US defiant as world bans Boeing 737 MAX 8 jets
The United States said there is "no basis" to ground Boeing 737 MAX airplanes, after a second deadly crash involving the model in less than five months prompted governments worldwide to ban the aircraft.
Despite the aviation giant's assurances that the plane is safe and reliable, the European Union, Britain and India joined China and other countries grounding the plane or banning it from their airspace as they await the results of the investigation into the crash.
But the US has so far refused to take similar action against the American aerospace giant's best-selling workhorse aircraft.

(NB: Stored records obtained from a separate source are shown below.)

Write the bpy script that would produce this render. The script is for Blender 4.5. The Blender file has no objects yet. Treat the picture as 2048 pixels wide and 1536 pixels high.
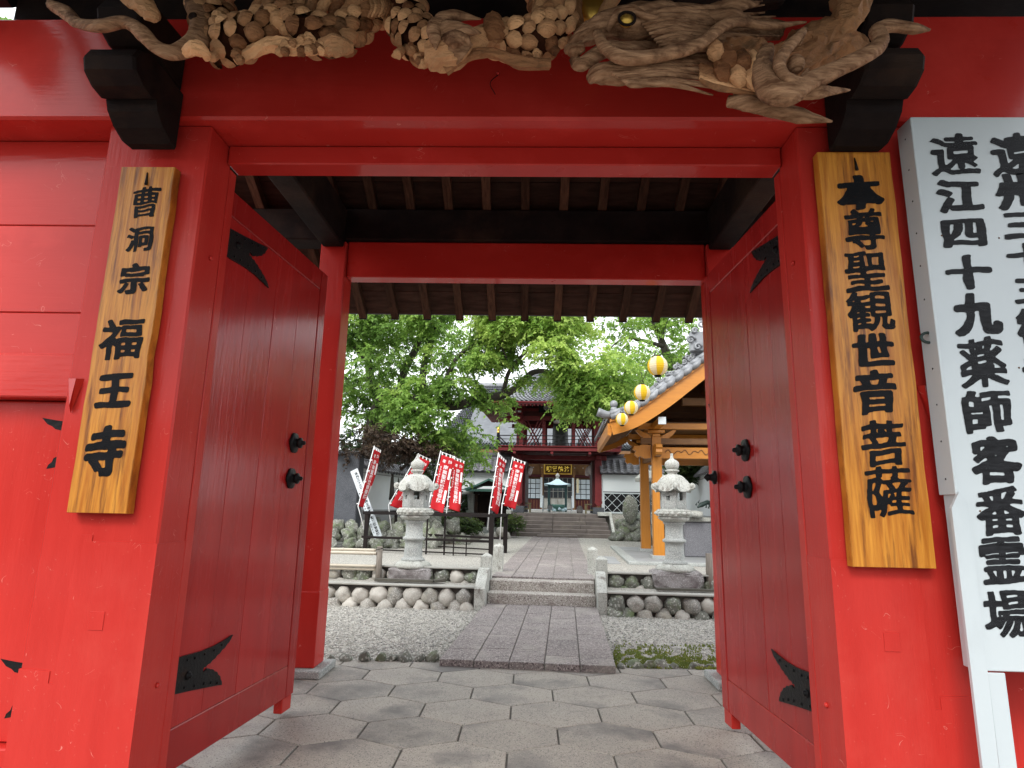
import bpy, bmesh, math, random
import numpy as np
from mathutils import Vector, Matrix, Euler, noise
R = math.radians
PI = math.pi
scene = bpy.context.scene
COL = scene.collection
random.seed(7)

# ------------------------------------------------------------------ camera
CAM_H = 1.32
FPX, PITCH, YAW, ROLL, COURT = 1210.9, R(11.267), R(1.715), R(1.164), R(3.404)
cy_, sy_, cp_, sp_, cr_, sr_ = math.cos(YAW), math.sin(YAW), math.cos(PITCH), math.sin(PITCH), math.cos(ROLL), math.sin(ROLL)
FWD = Vector((-sy_*cp_, cy_*cp_, sp_)); RT0 = Vector((cy_, sy_, 0)); UP0 = RT0.cross(FWD)
RT = RT0*cr_ + UP0*sr_; UPV = -RT0*sr_ + UP0*cr_
CAMP = Vector((0, 0, CAM_H))
cd = bpy.data.cameras.new('camera'); cam = bpy.data.objects.new('camera', cd); COL.objects.link(cam)
cam.matrix_world = Matrix(((RT.x, UPV.x, -FWD.x, 0), (RT.y, UPV.y, -FWD.y, 0), (RT.z, UPV.z, -FWD.z, CAM_H), (0, 0, 0, 1)))
cd.sensor_width = 36; cd.lens = FPX/2048*36; cd.clip_start = 0.05; cd.clip_end = 2000
scene.camera = cam

# ------------------------------------------------------------------ world: bright overcast
SUN_EL, SUN_AZ = R(44), R(200)      # azimuth from +Y towards +X
w = bpy.data.worlds.new('World'); scene.world = w; w.use_nodes = True
nt = w.node_tree; nt.nodes.clear()
sky = nt.nodes.new('ShaderNodeTexSky'); sky.sky_type = 'NISHITA'; sky.sun_disc = False
sky.sun_elevation = SUN_EL; sky.sun_rotation = SUN_AZ; sky.dust_density = 4.0; sky.ozone_density = 1.0
hs = nt.nodes.new('ShaderNodeHueSaturation'); hs.inputs['Saturation'].default_value = 0.25
mx = nt.nodes.new('ShaderNodeMix'); mx.data_type = 'RGBA'; mx.inputs[0].default_value = 0.78
mx.inputs[7].default_value = (11.6, 12.0, 12.6, 1)
bg = nt.nodes.new('ShaderNodeBackground'); bg.inputs[1].default_value = 0.12
wo = nt.nodes.new('ShaderNodeOutputWorld')
nt.links.new(sky.outputs[0], hs.inputs['Color']); nt.links.new(hs.outputs[0], mx.inputs[6])
nt.links.new(mx.outputs[2], bg.inputs[0]); nt.links.new(bg.outputs[0], wo.inputs[0])
sd = bpy.data.lights.new('sun', 'SUN'); sd.energy = 1.5; sd.angle = R(25); sd.color = (1, .97, .93)
sun = bpy.data.objects.new('sun', sd); COL.objects.link(sun)
sdir = Vector((math.sin(SUN_AZ)*math.cos(SUN_EL), math.cos(SUN_AZ)*math.cos(SUN_EL), math.sin(SUN_EL)))
sun.rotation_euler = sdir.to_track_quat('Z', 'Y').to_euler()
scene.view_settings.view_transform = 'Standard'; scene.view_settings.look = 'None'
scene.view_settings.gamma = 1; scene.view_settings.use_curve_mapping = False
scene.view_settings.exposure = 0.85

# ------------------------------------------------------------------ survey helpers: photo pixel -> point on a plane of the place
def ray(x, y): return RT*((x-1024)/FPX) + UPV*((768-y)/FPX) + FWD
EU = Vector((math.cos(COURT), -math.sin(COURT), 0)); EV = Vector((math.sin(COURT), math.cos(COURT), 0))
def fr(x, y, Y):                      # gate frame: plane world y = Y
    d = ray(x, y); return CAMP + d*(Y/d.y)
def cv(x, y, v):                      # court frame: plane at court depth v -> (u, v, z)
    d = ray(x, y); p = CAMP + d*(v/d.dot(EV)); return Vector((p.dot(EU), v, p.z))
def cg(x, y, z):                      # court frame: plane at height z
    d = ray(x, y); p = CAMP + d*((z-CAM_H)/d.z); return Vector((p.dot(EU), p.dot(EV), z))
def c2w(p): return EU*p[0] + EV*p[1] + Vector((0, 0, p[2]))

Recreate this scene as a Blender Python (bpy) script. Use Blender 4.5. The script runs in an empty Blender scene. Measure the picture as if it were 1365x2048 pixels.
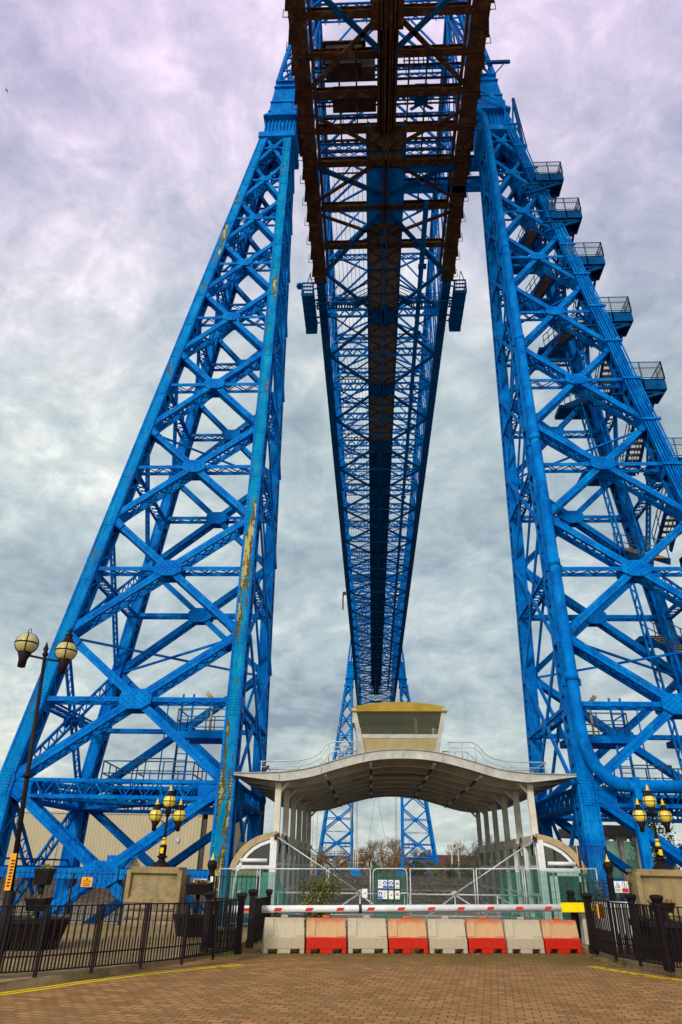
import bpy, math, random
from mathutils import Vector as V, Matrix
random.seed(7)
scn = bpy.context.scene
R_ = math.radians

# ------------------------------------------------------------------ camera
CAM_X, CAM_Z = -1.282, 1.752
YAW, PITCH, ROLL, FPX = R_(3.013), R_(28.384), R_(-1.233), 1318.0
cd = bpy.data.cameras.new('camera'); cam = bpy.data.objects.new('camera', cd)
scn.collection.objects.link(cam); scn.camera = cam
cd.sensor_fit = 'VERTICAL'; cd.sensor_height = 24.0; cd.lens = FPX / 2048 * 24.0
cd.clip_start = 0.1; cd.clip_end = 20000
fwd = V((-math.sin(YAW) * math.cos(PITCH), math.cos(YAW) * math.cos(PITCH), math.sin(PITCH)))
rgt = V((math.cos(YAW), math.sin(YAW), 0))
upv = rgt.cross(fwd)
r2 = rgt * math.cos(ROLL) - upv * math.sin(ROLL)
u2 = rgt * math.sin(ROLL) + upv * math.cos(ROLL)
cam.matrix_world = Matrix(((r2.x, u2.x, -fwd.x, CAM_X), (r2.y, u2.y, -fwd.y, 0), (r2.z, u2.z, -fwd.z, CAM_Z), (0, 0, 0, 1)))

# ------------------------------------------------------------------ light
SUN_EL, SUN_AZ = 29, 202          # compass-like: degrees clockwise from +Y, behind the camera and a little to its left
sd = bpy.data.lights.new('sun', 'SUN'); sun = bpy.data.objects.new('sun', sd); scn.collection.objects.link(sun)
sd.energy = 2.3; sd.angle = R_(10); sd.color = (1.0, 0.95, 0.88)
sdir = V((math.sin(R_(SUN_AZ)) * math.cos(R_(SUN_EL)), math.cos(R_(SUN_AZ)) * math.cos(R_(SUN_EL)), math.sin(R_(SUN_EL))))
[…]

A new Ethiopian Airlines 737 MAX 8 went down minutes into a flight from Addis Ababa to Nairobi on Sunday, killing all 157 people on board. That followed the October crash of a new Lion Air jet of the same model in Indonesia, which killed 189 people shortly after takeoff from Jakarta.
The widening actions against the aircraft puts pressure on Boeing -- the world's biggest plane manufacturer -- to prove the MAX planes are safe, and the company has said it is rolling out flight software updates by April that could address issues with a faulty sensor.
There are about 350 MAX 8 planes currently in service around the world.
US President Donald Trump weighed in with a blistering tweet on Tuesday: "Airplanes are becoming far too complex to fly." "Pilot are no longer needed, but rather computer scientists from MIT," he wrote, referring to the prestigious university.
Trump later spoke by telephone to Boeing CEO Dennis Muilenburg, who assured him the aircraft is safe, an industry source told AFP.
Meanwhile, Ethiopia yesterday said it would send the black boxes of the crashed plane to Europe for analysis. The Ethiopian Airlines 737 MAX 8 was less than four months old when it went down six minutes into a flight from Addis Ababa to Nairobi on Sunday, disintegrating on impact.